┌─ Stored rows
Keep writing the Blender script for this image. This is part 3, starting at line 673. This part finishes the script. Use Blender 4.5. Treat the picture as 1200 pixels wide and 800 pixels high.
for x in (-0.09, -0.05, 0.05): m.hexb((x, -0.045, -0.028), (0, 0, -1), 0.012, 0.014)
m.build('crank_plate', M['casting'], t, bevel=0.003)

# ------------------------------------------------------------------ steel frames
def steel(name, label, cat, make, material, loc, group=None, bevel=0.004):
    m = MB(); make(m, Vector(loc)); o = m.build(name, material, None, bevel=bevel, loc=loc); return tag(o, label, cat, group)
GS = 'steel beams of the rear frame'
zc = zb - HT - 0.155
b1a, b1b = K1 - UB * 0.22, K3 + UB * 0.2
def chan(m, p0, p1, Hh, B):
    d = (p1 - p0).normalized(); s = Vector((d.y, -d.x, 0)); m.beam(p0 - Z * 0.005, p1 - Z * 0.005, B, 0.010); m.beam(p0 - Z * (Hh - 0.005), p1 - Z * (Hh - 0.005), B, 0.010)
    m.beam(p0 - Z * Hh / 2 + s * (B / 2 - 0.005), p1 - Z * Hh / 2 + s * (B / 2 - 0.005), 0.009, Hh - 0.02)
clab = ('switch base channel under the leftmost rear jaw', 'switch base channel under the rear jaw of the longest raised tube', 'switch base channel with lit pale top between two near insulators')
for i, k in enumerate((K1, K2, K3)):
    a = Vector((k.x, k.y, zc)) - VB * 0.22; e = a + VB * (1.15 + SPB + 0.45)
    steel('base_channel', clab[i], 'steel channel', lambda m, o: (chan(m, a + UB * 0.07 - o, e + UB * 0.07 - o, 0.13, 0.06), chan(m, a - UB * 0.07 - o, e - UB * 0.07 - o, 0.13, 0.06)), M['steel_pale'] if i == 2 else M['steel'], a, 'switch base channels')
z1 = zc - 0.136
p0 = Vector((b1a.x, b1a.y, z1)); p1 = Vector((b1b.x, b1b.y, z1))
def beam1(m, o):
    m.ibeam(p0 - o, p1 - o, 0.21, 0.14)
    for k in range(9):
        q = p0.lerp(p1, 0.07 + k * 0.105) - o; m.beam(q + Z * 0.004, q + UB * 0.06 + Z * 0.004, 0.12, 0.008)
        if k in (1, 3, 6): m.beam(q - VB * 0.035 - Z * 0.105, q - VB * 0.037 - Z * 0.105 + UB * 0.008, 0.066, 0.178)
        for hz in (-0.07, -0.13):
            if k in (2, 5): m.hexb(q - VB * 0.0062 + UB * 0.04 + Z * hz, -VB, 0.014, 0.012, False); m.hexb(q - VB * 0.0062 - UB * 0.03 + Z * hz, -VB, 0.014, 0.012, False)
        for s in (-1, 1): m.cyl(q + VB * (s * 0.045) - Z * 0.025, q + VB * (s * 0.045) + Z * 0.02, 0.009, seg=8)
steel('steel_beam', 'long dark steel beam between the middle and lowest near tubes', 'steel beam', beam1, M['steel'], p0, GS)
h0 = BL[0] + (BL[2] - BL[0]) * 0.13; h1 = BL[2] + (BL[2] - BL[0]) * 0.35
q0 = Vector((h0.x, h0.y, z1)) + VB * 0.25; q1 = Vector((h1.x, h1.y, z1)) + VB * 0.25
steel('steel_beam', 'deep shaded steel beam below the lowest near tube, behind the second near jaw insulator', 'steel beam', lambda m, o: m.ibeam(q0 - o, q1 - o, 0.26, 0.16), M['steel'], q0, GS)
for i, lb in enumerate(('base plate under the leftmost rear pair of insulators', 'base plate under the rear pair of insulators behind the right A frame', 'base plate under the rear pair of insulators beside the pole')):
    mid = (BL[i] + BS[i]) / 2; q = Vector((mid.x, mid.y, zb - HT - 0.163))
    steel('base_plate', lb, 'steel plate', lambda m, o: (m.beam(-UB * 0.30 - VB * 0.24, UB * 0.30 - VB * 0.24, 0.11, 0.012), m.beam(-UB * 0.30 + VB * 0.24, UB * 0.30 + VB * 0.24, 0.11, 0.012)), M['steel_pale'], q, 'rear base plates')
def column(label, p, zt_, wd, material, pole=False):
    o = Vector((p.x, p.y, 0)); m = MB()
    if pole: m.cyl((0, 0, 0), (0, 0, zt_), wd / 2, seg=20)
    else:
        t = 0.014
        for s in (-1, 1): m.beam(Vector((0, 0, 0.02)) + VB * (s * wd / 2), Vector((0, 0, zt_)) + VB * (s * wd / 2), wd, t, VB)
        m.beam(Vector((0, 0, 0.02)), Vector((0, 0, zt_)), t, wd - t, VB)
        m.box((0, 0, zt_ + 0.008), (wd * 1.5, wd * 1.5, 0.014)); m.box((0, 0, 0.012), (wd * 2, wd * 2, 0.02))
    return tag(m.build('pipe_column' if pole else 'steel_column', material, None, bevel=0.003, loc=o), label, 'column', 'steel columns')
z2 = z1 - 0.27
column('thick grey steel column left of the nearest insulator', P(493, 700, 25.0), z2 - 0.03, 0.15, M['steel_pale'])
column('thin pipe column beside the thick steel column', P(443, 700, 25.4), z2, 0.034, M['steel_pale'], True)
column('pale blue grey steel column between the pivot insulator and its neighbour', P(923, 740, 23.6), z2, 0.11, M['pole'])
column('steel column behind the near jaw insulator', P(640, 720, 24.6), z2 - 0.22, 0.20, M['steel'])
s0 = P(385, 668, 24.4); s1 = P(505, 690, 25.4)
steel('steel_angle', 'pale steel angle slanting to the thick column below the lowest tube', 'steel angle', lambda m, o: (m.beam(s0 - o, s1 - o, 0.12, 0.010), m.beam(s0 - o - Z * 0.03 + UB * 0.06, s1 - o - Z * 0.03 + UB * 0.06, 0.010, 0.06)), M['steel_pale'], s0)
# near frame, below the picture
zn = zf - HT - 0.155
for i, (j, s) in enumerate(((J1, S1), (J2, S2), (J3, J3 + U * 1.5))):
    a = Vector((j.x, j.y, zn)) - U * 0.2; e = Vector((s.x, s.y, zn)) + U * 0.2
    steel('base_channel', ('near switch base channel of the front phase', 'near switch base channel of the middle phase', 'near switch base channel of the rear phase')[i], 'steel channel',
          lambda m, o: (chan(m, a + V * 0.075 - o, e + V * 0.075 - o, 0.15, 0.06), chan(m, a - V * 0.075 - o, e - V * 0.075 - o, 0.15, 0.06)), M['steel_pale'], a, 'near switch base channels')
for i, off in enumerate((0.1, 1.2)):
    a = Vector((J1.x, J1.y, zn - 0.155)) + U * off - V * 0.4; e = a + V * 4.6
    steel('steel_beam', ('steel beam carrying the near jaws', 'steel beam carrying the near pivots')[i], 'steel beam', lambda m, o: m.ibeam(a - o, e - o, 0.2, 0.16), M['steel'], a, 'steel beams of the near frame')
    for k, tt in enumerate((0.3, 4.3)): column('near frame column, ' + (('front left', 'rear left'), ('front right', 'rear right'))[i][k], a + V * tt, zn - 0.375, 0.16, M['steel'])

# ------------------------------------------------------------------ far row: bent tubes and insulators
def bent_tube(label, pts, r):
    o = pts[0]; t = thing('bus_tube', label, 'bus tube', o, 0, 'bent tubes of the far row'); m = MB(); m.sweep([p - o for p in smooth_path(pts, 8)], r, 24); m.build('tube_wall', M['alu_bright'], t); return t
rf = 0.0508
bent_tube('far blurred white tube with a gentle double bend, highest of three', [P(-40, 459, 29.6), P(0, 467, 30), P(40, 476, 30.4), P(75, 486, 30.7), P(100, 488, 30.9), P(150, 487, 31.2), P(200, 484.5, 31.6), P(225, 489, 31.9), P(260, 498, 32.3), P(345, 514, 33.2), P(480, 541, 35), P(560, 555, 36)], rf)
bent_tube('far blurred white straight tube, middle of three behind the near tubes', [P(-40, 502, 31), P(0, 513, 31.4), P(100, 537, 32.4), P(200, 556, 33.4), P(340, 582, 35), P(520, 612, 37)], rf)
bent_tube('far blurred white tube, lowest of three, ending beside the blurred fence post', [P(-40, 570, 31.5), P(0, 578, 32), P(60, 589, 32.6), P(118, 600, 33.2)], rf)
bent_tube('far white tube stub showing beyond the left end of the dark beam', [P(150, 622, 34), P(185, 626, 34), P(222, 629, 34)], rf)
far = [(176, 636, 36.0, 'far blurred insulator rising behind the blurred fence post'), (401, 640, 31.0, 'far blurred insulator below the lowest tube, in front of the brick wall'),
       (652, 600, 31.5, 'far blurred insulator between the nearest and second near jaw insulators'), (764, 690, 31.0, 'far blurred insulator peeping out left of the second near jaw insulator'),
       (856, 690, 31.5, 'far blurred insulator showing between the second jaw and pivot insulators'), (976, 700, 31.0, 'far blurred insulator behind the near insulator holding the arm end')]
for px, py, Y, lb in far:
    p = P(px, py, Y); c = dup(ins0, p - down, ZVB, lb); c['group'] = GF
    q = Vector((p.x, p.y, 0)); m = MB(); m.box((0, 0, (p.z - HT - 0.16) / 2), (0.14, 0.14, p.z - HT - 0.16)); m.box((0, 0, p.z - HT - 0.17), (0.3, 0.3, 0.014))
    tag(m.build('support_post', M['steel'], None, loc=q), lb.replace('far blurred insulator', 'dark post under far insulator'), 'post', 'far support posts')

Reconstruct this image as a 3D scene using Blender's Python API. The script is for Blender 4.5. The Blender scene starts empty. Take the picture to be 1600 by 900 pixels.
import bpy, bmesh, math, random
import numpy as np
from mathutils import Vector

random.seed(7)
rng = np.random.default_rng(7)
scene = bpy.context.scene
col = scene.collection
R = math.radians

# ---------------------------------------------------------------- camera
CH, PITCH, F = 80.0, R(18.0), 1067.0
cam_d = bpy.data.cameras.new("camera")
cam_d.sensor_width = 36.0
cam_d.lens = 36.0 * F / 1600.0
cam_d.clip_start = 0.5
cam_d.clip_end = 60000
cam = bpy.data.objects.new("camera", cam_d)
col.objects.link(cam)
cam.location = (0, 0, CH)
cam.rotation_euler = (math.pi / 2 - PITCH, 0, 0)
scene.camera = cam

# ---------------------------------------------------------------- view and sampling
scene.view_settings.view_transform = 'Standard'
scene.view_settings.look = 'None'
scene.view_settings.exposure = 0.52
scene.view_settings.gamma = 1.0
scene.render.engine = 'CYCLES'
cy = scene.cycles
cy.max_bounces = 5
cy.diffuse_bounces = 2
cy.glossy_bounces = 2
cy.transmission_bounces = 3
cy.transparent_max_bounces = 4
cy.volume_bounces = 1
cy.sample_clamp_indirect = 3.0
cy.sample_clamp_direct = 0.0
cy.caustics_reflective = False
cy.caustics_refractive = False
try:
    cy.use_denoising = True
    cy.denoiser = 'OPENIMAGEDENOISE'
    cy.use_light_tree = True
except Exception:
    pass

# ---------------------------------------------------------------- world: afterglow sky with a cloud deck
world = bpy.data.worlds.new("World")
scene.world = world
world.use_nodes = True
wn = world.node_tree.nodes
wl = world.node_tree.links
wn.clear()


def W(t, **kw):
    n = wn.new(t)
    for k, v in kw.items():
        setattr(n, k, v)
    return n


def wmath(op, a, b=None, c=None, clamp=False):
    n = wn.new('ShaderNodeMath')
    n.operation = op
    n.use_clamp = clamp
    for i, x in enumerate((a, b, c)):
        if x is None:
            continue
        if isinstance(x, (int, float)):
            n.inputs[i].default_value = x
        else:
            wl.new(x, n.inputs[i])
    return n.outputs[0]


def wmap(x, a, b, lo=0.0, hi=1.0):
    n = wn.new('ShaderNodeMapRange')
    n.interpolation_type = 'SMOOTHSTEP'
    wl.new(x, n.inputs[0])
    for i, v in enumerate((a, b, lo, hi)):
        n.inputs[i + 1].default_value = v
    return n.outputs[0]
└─
◆ Written problem:
Transcribe each line of the data above, unaltered, from the one where "Reconstruct this image" appears to the one where "scene.camera = cam" appears, inclusive of both.

◆ Reply to the task:
Reconstruct this image as a 3D scene using Blender's Python API. The script is for Blender 4.5. The Blender scene starts empty. Take the picture to be 1600 by 900 pixels.
import bpy, bmesh, math, random
import numpy as np
from mathutils import Vector

random.seed(7)
rng = np.random.default_rng(7)
scene = bpy.context.scene
col = scene.collection
R = math.radians

# ---------------------------------------------------------------- camera
CH, PITCH, F = 80.0, R(18.0), 1067.0
cam_d = bpy.data.cameras.new("camera")
cam_d.sensor_width = 36.0
cam_d.lens = 36.0 * F / 1600.0
cam_d.clip_start = 0.5
cam_d.clip_end = 60000
cam = bpy.data.objects.new("camera", cam_d)
col.objects.link(cam)
cam.location = (0, 0, CH)
cam.rotation_euler = (math.pi / 2 - PITCH, 0, 0)
scene.camera = cam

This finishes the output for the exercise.